Both the line containing "Write a Blender" and the last line of the listing are included: write out exactly the lines from one to the other.

[Records with scene code]
+ + +

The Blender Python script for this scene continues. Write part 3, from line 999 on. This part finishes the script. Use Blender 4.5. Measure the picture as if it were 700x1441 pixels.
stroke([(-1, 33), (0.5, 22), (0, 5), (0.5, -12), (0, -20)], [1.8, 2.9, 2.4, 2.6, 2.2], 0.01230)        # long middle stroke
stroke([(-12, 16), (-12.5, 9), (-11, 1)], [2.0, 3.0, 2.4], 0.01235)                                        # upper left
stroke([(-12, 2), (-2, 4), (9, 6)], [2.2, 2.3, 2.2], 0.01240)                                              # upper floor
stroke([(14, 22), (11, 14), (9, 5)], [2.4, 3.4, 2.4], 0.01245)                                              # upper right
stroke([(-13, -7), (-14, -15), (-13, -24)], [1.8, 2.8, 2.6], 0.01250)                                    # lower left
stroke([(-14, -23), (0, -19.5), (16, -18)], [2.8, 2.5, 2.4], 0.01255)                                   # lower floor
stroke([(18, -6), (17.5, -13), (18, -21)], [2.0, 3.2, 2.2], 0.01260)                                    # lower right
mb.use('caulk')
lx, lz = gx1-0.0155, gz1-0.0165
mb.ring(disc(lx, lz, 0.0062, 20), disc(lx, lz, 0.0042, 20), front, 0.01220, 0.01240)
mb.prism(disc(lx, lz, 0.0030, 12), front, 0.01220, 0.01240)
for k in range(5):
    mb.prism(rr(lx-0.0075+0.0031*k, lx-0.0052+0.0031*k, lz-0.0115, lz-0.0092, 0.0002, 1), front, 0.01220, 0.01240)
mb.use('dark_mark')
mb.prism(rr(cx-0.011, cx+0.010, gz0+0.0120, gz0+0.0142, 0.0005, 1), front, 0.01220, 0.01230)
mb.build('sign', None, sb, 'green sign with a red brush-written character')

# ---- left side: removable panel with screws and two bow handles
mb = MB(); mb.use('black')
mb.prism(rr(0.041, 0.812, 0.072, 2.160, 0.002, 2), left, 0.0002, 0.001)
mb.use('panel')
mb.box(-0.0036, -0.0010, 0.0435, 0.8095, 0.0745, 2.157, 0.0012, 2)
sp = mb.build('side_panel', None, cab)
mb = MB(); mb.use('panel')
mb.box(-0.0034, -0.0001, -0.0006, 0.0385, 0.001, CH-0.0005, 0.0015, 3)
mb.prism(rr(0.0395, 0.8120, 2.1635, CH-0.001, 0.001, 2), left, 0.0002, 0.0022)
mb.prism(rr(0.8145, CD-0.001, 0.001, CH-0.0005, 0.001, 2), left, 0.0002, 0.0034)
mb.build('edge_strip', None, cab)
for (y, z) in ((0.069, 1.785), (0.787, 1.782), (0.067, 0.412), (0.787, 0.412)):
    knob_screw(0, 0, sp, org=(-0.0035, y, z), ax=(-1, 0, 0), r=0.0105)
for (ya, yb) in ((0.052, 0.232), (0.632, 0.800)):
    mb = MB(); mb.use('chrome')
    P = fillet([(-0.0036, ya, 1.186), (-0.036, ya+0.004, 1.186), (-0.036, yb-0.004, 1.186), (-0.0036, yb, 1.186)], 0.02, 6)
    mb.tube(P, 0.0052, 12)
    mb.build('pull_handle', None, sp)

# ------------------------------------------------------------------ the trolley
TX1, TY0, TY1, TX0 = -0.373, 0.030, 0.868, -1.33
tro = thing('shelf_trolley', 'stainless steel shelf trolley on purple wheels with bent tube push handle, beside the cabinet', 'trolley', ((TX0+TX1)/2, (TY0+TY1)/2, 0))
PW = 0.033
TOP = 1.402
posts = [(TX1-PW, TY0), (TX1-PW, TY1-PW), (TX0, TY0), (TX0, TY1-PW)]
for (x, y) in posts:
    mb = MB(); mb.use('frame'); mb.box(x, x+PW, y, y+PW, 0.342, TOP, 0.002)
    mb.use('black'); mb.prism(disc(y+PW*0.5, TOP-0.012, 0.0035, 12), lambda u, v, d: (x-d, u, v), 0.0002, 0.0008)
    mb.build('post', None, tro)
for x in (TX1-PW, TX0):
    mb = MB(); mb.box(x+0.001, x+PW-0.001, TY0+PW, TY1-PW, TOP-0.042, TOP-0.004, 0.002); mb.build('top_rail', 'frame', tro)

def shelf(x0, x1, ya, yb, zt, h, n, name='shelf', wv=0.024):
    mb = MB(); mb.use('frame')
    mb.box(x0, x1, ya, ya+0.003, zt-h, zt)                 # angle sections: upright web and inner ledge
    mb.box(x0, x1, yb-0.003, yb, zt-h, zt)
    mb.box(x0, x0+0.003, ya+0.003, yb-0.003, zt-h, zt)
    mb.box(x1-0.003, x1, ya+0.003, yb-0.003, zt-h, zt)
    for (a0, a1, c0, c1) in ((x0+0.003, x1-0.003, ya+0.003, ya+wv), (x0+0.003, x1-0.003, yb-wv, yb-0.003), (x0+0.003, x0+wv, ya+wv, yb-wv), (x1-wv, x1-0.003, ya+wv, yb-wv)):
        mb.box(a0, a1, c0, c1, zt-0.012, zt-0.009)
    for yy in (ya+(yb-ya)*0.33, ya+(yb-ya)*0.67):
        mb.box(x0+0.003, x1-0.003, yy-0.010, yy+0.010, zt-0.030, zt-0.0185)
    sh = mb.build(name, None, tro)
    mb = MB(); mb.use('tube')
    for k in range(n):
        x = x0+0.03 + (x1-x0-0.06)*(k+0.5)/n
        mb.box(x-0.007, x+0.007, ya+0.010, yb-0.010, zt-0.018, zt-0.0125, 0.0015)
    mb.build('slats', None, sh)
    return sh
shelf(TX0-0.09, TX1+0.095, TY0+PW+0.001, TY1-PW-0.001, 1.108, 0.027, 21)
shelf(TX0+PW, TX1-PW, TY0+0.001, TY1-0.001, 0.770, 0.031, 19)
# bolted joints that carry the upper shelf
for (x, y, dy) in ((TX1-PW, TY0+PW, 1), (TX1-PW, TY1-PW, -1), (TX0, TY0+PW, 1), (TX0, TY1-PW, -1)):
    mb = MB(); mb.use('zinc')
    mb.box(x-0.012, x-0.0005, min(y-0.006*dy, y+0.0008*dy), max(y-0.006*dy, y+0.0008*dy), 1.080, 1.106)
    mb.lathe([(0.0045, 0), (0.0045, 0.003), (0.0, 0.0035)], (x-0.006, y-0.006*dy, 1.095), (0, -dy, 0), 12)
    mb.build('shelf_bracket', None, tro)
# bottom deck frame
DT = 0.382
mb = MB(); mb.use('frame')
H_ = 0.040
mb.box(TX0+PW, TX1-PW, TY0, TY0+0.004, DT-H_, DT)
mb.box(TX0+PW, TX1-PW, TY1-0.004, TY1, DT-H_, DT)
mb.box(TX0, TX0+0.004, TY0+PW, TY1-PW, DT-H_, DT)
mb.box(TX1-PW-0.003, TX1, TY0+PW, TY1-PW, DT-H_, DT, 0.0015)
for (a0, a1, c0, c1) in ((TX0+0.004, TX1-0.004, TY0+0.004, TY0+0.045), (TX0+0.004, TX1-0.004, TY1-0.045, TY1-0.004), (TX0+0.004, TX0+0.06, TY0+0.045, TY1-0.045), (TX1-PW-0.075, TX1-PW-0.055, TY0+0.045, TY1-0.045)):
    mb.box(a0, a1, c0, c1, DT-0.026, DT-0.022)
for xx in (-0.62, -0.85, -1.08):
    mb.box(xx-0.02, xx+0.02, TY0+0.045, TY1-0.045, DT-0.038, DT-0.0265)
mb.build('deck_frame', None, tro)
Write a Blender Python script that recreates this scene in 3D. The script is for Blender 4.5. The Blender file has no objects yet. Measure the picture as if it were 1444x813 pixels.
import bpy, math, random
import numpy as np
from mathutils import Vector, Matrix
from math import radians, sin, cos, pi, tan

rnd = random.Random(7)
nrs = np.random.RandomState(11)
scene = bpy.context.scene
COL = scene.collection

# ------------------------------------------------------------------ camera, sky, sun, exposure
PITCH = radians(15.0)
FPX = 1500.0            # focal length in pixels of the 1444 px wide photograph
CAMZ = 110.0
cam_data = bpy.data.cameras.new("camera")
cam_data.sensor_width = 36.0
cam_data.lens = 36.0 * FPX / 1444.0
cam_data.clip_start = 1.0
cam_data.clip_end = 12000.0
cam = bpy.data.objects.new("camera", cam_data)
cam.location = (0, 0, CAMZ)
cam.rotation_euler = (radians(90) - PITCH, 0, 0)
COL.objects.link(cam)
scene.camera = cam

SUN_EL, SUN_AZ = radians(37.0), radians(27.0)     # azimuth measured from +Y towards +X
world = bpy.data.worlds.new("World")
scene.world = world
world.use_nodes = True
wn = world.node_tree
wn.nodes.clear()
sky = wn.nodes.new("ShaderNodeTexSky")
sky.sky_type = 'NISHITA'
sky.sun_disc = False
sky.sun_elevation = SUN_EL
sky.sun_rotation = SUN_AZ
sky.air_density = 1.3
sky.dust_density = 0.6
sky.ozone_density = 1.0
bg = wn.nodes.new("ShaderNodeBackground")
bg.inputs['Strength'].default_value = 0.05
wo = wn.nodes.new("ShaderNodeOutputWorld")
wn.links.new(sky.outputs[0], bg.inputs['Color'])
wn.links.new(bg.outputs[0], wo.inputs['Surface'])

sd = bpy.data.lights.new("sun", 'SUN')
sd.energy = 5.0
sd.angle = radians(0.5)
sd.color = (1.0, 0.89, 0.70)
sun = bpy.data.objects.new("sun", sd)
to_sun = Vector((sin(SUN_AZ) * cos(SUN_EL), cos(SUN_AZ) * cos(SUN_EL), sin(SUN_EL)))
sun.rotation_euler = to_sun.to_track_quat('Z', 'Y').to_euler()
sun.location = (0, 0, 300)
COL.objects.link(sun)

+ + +

Right answer ->
Write a Blender Python script that recreates this scene in 3D. The script is for Blender 4.5. The Blender file has no objects yet. Measure the picture as if it were 1444x813 pixels.
import bpy, math, random
import numpy as np
from mathutils import Vector, Matrix
from math import radians, sin, cos, pi, tan

rnd = random.Random(7)
nrs = np.random.RandomState(11)
scene = bpy.context.scene
COL = scene.collection

# ------------------------------------------------------------------ camera, sky, sun, exposure
PITCH = radians(15.0)
FPX = 1500.0            # focal length in pixels of the 1444 px wide photograph
CAMZ = 110.0
cam_data = bpy.data.cameras.new("camera")
cam_data.sensor_width = 36.0
cam_data.lens = 36.0 * FPX / 1444.0
cam_data.clip_start = 1.0
cam_data.clip_end = 12000.0
cam = bpy.data.objects.new("camera", cam_data)
cam.location = (0, 0, CAMZ)
cam.rotation_euler = (radians(90) - PITCH, 0, 0)
COL.objects.link(cam)
scene.camera = cam

SUN_EL, SUN_AZ = radians(37.0), radians(27.0)     # azimuth measured from +Y towards +X
world = bpy.data.worlds.new("World")
scene.world = world
world.use_nodes = True
wn = world.node_tree
wn.nodes.clear()
sky = wn.nodes.new("ShaderNodeTexSky")
sky.sky_type = 'NISHITA'
sky.sun_disc = False
sky.sun_elevation = SUN_EL
sky.sun_rotation = SUN_AZ
sky.air_density = 1.3
sky.dust_density = 0.6
sky.ozone_density = 1.0
bg = wn.nodes.new("ShaderNodeBackground")
bg.inputs['Strength'].default_value = 0.05
wo = wn.nodes.new("ShaderNodeOutputWorld")
wn.links.new(sky.outputs[0], bg.inputs['Color'])
wn.links.new(bg.outputs[0], wo.inputs['Surface'])

sd = bpy.data.lights.new("sun", 'SUN')
sd.energy = 5.0
sd.angle = radians(0.5)
sd.color = (1.0, 0.89, 0.70)
sun = bpy.data.objects.new("sun", sd)
to_sun = Vector((sin(SUN_AZ) * cos(SUN_EL), cos(SUN_AZ) * cos(SUN_EL), sin(SUN_EL)))
sun.rotation_euler = to_sun.to_track_quat('Z', 'Y').to_euler()
sun.location = (0, 0, 300)
COL.objects.link(sun)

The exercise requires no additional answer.